Linked list is one of the fundamental data structures in C.

Knowledge of linked lists is must for C programmers. This article explains the fundamentals of C linked list with an example C program.

Linked list is a dynamic data structure whose length can be increased or decreased at run time.

How Linked lists are different from arrays? Consider the following points :

• An array is a static data structure. This means the length of array cannot be altered at run time. While, a linked list is a dynamic data structure.
• In an array, all the elements are kept at consecutive memory locations while in a linked list the elements (or nodes) may be kept at any location but still connected to each other.

When to prefer linked lists over arrays? Linked lists are preferred mostly when you don’t know the volume of data to be stored. For example, In an employee management system, one cannot use arrays as they are of fixed length while any number of new employees can join. In scenarios like these, linked lists (or other dynamic data structures) are used as their capacity can be increased (or decreased) at run time (as an when required).

How linked lists are arranged in memory?

Linked list basically consists of memory blocks that are located at random memory locations. Now, one would ask how are they connected or how they can be traversed? Well, they are connected through pointers. Usually a block in a linked list is represented through a structure like this :

struct test_struct
{
    int val;
    struct test_struct *next;
};

So as you can see here, this structure contains a value ‘val’ and a pointer to a structure of same type. The value ‘val’ can be any value (depending upon the data that the linked list is holding) while the pointer ‘next’ contains the address of next block of this linked list. So linked list traversal is made possible through these ‘next’ pointers that contain address of the next node. The ‘next’ pointer of the last node (or for a single node linked list) would contain a NULL.

How a node is created?

A node is created by allocating memory to a structure (as shown in above point) in the following way :

struct test_struct *ptr = (struct test_struct*)malloc(sizeof(struct test_struct));

So, as we can see above, the pointer ‘ptr’ now contains address of a newly created node. If the linked list is empty and first node is created then it is also known as head node.

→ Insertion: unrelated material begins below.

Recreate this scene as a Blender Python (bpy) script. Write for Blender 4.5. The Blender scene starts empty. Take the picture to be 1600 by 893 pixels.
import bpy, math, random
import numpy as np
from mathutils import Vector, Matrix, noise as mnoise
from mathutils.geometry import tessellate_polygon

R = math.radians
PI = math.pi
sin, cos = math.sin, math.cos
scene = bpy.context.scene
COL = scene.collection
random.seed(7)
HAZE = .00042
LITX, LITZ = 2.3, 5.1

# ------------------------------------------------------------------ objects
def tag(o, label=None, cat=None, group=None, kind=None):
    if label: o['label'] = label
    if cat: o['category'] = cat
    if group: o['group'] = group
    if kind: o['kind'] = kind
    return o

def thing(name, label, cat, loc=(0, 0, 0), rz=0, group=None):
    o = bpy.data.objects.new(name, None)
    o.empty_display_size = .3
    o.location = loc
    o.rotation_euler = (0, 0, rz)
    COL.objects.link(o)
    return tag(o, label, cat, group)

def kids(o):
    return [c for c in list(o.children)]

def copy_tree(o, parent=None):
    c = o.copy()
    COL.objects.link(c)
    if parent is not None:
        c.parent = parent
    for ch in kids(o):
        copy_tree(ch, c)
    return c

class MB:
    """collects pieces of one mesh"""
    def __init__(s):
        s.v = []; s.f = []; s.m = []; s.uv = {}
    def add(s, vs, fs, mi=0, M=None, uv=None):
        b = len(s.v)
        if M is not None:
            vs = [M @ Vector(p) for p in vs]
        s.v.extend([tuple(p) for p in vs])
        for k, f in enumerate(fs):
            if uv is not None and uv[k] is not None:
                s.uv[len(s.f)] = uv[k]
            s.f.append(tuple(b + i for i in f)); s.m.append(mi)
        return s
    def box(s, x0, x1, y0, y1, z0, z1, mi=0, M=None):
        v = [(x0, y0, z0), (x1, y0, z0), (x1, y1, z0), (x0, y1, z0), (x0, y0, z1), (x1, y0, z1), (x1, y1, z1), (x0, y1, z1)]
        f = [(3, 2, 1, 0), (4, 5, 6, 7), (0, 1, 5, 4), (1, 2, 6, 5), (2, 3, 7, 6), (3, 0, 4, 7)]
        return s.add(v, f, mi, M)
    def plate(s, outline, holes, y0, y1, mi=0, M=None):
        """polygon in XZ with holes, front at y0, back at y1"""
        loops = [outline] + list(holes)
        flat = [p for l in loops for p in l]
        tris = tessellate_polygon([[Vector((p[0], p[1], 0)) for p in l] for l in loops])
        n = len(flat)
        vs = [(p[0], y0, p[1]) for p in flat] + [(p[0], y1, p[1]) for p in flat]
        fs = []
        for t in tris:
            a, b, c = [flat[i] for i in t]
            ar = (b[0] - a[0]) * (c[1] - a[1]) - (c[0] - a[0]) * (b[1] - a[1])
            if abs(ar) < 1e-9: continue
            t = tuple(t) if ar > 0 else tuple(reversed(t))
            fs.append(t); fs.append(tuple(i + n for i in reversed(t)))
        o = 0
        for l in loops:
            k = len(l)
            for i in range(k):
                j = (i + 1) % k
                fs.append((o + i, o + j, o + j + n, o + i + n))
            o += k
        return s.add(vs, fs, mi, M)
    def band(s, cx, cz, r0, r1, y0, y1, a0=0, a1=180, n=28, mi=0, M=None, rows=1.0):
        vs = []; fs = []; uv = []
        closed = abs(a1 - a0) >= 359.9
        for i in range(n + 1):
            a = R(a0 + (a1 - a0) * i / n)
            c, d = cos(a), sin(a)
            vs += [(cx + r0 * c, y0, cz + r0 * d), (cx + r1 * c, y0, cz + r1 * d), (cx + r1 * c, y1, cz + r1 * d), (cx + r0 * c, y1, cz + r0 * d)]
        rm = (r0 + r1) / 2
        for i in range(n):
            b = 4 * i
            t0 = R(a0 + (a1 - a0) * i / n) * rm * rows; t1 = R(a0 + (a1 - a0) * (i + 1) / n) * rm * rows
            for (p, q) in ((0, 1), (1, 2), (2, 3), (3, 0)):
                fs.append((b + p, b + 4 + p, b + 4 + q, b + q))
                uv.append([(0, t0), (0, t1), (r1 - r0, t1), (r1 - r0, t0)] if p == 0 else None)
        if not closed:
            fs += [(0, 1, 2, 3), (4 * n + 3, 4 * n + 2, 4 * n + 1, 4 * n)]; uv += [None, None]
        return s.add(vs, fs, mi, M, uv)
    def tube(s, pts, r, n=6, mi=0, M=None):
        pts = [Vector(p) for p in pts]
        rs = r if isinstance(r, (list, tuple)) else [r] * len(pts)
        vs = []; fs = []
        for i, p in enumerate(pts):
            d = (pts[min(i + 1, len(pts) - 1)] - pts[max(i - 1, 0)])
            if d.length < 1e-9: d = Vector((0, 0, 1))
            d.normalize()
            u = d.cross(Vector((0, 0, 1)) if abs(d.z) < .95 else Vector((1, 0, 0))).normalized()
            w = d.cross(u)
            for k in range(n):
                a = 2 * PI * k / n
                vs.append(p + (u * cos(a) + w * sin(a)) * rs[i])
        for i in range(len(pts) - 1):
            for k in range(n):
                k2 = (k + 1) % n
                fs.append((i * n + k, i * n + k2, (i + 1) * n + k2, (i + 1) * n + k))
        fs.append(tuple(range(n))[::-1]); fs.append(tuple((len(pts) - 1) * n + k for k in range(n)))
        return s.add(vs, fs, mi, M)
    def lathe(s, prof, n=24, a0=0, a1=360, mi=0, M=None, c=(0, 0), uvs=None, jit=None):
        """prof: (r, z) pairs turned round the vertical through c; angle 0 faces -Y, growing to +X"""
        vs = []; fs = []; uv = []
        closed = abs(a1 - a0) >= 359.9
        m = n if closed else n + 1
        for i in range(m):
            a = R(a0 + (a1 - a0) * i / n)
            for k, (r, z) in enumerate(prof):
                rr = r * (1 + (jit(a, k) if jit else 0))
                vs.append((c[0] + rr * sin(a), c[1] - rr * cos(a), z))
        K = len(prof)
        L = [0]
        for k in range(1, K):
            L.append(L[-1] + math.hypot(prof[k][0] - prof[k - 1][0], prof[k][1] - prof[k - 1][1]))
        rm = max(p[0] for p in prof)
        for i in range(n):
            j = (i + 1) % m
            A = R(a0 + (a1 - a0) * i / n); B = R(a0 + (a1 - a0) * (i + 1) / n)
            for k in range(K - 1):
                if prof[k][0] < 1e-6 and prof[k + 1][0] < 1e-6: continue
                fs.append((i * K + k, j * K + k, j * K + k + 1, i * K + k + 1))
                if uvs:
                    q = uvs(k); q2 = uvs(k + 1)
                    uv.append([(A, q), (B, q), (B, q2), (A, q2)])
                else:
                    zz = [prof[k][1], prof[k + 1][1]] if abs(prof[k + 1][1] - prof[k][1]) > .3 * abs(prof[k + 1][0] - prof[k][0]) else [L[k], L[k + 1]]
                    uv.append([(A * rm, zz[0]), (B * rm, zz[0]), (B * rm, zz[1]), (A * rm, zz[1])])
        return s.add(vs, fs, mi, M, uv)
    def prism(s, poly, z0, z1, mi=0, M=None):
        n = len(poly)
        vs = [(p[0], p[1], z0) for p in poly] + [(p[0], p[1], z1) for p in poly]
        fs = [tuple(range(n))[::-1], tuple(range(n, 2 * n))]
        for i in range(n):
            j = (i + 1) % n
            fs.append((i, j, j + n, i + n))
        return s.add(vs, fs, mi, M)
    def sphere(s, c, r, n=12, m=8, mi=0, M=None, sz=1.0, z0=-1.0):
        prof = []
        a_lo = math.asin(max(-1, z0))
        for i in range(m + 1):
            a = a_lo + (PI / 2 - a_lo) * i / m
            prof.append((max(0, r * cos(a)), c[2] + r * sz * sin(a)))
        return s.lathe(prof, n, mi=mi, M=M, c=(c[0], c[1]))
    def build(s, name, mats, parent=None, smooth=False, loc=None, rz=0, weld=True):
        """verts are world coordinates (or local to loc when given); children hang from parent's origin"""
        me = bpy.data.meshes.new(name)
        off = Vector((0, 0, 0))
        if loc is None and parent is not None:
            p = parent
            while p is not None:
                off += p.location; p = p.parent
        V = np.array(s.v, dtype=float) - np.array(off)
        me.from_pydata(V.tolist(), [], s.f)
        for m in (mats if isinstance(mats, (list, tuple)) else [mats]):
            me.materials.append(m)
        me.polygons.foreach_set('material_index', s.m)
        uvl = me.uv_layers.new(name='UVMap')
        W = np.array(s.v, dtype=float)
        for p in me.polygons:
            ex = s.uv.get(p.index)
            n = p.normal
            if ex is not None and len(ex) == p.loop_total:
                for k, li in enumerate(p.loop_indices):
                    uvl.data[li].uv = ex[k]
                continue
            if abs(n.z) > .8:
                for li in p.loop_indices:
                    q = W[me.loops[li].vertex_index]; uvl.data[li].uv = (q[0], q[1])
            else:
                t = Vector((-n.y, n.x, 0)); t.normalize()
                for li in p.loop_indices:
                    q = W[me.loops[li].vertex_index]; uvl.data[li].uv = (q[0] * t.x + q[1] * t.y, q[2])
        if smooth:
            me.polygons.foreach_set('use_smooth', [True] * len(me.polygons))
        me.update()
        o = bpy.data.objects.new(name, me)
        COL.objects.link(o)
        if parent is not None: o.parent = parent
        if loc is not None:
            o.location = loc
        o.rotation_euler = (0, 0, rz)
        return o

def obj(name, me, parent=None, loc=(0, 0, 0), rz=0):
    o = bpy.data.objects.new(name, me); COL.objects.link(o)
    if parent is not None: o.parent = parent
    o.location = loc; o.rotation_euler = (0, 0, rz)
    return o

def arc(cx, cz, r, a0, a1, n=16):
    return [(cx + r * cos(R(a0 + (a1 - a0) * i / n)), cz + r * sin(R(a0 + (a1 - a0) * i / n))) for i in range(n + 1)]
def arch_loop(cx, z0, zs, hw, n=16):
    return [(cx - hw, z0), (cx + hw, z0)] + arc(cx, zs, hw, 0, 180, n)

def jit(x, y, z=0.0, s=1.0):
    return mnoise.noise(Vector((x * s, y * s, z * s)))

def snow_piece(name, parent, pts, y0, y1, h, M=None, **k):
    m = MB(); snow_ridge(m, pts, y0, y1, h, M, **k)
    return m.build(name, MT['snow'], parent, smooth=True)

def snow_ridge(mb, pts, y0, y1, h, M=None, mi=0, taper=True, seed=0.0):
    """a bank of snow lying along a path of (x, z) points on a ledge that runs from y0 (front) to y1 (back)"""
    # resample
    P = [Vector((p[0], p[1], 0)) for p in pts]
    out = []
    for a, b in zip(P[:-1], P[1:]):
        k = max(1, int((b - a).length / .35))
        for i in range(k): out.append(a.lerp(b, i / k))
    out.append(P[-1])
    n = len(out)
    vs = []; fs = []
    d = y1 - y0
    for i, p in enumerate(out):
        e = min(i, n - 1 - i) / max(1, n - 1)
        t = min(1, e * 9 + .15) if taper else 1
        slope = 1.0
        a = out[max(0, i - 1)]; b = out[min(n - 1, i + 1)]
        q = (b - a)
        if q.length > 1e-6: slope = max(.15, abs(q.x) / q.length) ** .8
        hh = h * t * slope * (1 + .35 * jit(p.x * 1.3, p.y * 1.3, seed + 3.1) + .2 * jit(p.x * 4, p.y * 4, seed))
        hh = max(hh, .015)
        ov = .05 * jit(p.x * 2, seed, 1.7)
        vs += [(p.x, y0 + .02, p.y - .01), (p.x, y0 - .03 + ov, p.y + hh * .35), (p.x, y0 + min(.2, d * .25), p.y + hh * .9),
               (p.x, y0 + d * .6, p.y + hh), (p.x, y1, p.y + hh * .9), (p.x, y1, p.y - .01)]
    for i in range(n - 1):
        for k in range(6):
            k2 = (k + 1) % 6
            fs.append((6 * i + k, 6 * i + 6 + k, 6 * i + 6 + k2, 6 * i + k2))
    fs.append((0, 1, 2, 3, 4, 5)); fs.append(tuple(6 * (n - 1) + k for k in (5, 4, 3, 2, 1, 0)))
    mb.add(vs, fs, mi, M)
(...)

Once a node is created, then it can be assigned the value (that it is created to hold) and its next pointer is assigned the address of next node. If no next node exists (or if its the last node) then as already discussed, a NULL is assigned. This can be done in following way :

...
...
ptr->val = val;
ptr->next = NULL;
...
...

How to search a node in a linked list?

Searching a node means finding the node that contains the value being searched. This is in fact a very simple task if we talk about linear search (Note that there can be many search algorithms). One just needs to start with the first node and then compare the value which is being searched with the value contained in this node. If the value does not match then through the ‘next’ pointer (which contains the address of next node) the next node is accessed and same value comparison is done there. The search goes on until last node is accessed or node is found whose value is equal to the value being searched. A code snippet for this may look like :

...
...
...
    while(ptr != NULL)
    {
        if(ptr->val == val)
        {
            found = true;
            break;
        }
        else
        {
            ptr = ptr->next;
        }
    }
...
...
...

How a node is deleted?

A node is deleted by first finding it in the linked list and then calling free() on the pointer containing its address. If the deleted node is any node other than the first and last node then the ‘next’ pointer of the node previous to the deleted node needs to be pointed to the address of the node that is just after the deleted node. Its just like if a person breaks away from a human chain then the two persons (between whom the person was) needs to join hand together to maintain the chain.